### Objective:
Quote, with no changes, the lines that run from the top of the material to the line with "CAR_Y0=0.47; CAR_YB=3.31; CAR_XL=-0.12;", both included.

### Data section:

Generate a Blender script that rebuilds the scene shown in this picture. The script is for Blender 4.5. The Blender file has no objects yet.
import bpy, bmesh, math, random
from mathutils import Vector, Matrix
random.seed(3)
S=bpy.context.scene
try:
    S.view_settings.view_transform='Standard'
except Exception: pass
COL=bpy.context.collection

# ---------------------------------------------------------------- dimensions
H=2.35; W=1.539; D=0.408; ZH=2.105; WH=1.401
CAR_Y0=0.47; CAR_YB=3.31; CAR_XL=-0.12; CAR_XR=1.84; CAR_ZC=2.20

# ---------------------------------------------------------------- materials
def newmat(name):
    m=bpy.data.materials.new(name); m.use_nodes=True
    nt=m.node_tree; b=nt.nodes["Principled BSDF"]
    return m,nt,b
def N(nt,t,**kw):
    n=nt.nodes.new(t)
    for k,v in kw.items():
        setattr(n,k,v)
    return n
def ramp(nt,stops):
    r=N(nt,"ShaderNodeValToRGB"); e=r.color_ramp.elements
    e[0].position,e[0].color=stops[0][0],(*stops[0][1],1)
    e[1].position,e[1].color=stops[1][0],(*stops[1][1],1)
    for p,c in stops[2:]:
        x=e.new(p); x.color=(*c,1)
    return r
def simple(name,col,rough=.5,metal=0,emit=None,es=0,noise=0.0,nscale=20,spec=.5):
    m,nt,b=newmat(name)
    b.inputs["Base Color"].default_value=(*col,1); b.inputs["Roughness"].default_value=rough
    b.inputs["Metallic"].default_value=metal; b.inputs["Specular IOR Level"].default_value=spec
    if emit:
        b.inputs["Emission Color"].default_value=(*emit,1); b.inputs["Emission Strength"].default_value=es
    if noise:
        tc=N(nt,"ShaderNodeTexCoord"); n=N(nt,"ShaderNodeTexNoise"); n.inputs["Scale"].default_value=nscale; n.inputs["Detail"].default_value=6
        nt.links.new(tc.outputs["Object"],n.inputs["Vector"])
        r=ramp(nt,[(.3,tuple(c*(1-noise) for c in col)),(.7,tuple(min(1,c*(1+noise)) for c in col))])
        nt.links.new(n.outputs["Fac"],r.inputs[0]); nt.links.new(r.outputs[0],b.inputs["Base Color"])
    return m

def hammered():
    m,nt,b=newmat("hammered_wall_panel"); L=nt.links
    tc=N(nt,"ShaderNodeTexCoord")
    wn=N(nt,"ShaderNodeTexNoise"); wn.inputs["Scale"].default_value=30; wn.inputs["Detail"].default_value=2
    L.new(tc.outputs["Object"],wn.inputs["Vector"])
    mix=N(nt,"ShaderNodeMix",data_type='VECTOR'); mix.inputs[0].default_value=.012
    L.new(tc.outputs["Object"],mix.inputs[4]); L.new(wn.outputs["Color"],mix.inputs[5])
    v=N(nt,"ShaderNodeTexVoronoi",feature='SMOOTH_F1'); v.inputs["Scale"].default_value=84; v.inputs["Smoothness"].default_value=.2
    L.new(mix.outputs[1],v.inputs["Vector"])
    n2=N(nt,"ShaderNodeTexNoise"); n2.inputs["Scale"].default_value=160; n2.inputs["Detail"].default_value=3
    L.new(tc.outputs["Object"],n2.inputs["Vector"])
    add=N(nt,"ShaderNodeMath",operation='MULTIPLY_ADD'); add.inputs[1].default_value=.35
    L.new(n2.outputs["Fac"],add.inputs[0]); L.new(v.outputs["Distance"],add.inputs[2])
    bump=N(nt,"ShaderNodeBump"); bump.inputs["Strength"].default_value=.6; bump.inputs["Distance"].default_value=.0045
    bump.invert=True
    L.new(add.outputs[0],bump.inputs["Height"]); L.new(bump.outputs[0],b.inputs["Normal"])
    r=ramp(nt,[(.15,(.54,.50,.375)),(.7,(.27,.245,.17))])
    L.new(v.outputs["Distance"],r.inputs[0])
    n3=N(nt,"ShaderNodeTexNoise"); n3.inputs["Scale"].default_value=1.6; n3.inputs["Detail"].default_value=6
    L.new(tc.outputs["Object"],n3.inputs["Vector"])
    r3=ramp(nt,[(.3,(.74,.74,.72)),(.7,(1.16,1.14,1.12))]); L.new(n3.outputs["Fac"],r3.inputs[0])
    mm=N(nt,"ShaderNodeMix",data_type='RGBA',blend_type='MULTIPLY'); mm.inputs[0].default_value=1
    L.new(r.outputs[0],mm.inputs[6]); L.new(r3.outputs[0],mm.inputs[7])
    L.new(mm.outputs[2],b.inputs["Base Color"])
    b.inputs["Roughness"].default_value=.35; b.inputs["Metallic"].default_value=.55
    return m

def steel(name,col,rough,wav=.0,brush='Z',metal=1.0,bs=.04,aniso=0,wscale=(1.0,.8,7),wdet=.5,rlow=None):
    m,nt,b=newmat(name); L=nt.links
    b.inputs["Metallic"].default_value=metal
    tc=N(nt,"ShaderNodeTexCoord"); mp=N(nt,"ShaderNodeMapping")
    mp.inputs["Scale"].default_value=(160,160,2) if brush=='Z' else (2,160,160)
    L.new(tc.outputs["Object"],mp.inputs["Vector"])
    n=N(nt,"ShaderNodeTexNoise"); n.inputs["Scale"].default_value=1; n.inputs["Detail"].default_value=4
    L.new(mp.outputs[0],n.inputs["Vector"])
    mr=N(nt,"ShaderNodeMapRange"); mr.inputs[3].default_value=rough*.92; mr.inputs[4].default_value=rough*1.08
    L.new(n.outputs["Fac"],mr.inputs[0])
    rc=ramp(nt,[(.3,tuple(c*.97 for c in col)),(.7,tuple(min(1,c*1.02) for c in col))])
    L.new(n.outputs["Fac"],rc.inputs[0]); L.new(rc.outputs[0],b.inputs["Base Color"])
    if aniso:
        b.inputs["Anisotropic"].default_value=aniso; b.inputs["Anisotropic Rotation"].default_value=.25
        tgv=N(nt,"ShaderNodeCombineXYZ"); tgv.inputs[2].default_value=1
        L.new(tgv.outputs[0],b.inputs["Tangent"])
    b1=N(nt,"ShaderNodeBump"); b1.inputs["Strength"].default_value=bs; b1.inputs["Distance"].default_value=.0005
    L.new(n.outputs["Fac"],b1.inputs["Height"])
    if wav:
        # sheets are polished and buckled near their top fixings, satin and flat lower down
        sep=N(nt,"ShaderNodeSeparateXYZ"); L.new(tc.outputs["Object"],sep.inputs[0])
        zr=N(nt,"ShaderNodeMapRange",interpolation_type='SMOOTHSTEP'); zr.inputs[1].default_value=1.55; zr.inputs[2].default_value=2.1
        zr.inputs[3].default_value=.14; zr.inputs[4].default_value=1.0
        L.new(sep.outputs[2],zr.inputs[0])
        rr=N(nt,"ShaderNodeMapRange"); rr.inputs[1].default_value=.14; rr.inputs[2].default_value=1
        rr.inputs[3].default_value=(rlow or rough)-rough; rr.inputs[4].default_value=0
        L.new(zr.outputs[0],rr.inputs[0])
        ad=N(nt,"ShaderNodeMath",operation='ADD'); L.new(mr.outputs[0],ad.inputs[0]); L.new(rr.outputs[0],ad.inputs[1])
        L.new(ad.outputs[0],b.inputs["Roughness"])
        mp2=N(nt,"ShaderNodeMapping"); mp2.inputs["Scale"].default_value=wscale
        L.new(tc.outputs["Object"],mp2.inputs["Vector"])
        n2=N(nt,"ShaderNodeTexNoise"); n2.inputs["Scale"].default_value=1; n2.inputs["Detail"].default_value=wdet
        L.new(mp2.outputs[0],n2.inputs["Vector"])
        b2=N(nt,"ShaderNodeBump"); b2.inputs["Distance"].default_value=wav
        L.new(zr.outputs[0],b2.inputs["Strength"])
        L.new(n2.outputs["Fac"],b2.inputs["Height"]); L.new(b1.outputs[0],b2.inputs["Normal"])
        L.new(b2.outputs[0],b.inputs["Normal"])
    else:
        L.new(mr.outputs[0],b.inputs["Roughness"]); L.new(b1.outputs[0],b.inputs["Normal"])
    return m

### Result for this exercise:
Generate a Blender script that rebuilds the scene shown in this picture. The script is for Blender 4.5. The Blender file has no objects yet.
import bpy, bmesh, math, random
from mathutils import Vector, Matrix
random.seed(3)
S=bpy.context.scene
try:
    S.view_settings.view_transform='Standard'
except Exception: pass
COL=bpy.context.collection

# ---------------------------------------------------------------- dimensions
H=2.35; W=1.539; D=0.408; ZH=2.105; WH=1.401
CAR_Y0=0.47; CAR_YB=3.31; CAR_XL=-0.12; CAR_XR=1.84; CAR_ZC=2.20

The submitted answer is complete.